Deadfall is a solid thriller that flew under the radar during the holidays.  Eric Bana and Olivia Wilde are brother and sister running for the Canadian border after a casino heist.  They wreck their car and split up.  The brother sets off overland, leaving a trail of murderous carnage.   The local cops are on the alert, including the sheriff’s deputy daughter (Kate Mara).   Meanwhile,  a bad luck boxer (Charlie Hannum of Sons of Anarchy) is released from prison, impulsively commits another crime and is headed for his parents’ (Sissy Spacek and Kris Kristofferson) remote northern cabin.  The sister hitches a ride with the boxer.  Everybody converges at the boxer’s parents’ place for an extremely stressful Thanksgiving dinner.

An essential element of this thriller is that all of the families are dysfunctional.   The siblings have survived a hellish upbringing, from which the older brother has rescued his little sister; unfortunately, he has emerged as a psychopath himself and has infantilized the sister.  The relationship between the boxer and his father has been poisoned by a long-festering dispute.  The sheriff resents and belittles his bright and highly professional daughter while doting on her idiot brothers.

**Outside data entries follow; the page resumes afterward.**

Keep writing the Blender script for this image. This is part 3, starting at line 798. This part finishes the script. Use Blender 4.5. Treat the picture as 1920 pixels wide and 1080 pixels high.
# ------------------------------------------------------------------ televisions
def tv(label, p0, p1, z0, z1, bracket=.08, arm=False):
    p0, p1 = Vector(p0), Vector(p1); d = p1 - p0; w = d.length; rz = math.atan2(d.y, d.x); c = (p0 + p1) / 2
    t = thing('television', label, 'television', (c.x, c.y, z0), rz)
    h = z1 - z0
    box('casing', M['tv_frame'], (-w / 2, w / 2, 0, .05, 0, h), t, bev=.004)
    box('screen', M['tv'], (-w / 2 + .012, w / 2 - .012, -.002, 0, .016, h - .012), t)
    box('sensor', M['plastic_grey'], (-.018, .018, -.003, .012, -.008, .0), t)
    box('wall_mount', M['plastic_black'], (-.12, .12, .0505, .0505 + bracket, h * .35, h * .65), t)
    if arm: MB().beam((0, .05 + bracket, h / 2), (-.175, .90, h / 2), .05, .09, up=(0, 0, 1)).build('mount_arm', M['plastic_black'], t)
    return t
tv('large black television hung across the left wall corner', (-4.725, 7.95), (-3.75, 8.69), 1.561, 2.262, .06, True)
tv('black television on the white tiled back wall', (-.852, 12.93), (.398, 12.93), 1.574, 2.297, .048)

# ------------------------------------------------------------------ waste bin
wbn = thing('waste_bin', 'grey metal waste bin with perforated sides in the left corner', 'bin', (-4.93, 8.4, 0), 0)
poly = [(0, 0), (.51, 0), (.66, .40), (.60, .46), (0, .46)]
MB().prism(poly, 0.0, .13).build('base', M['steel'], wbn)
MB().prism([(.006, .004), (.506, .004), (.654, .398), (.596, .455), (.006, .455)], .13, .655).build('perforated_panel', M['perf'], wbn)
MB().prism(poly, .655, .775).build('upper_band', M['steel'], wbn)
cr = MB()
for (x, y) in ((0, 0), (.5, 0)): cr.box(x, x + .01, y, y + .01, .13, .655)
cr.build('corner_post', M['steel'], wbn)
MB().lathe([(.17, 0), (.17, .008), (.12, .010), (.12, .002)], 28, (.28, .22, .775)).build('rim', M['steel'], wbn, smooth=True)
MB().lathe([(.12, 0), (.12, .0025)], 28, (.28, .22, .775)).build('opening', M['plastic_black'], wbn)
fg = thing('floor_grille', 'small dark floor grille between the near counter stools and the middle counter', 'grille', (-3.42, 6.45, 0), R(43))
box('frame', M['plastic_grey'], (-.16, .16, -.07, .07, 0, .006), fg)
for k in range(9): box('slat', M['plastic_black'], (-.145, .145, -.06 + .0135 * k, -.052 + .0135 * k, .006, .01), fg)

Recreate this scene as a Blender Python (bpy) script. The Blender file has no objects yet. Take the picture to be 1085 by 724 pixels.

The core of the movie is the evolving relationship between Wilde’s sister and Hunnam’s boxer.  Neither knows that the other is on the lam.  She cynically seduces him because he is useful.  But then she starts to fall for him, and, by Thanksgiving dinner, her loyalties are uncertain.

Sissy Spacek is brilliant as the boxer’s mom, who must steer over the wreckage of the relationship between her son and her husband, and who must then serve a Thanksgiving dinner to a volatile killer who is holding a shotgun on the other guests.  She is a great actor, and she’s as good here as in any of her signature performances.

The cinematography, characters, acting and the directorial choices by Stefan Ruzowitzky are excellent.  What keeps Deadfall from being one of the year’s best is some trite, TV movie level dialogue along the way.  Still, it’s a good watch.

Note: This is NOT the 1993 Deadfall, with Nicholas Cage even more over-the-top than usual.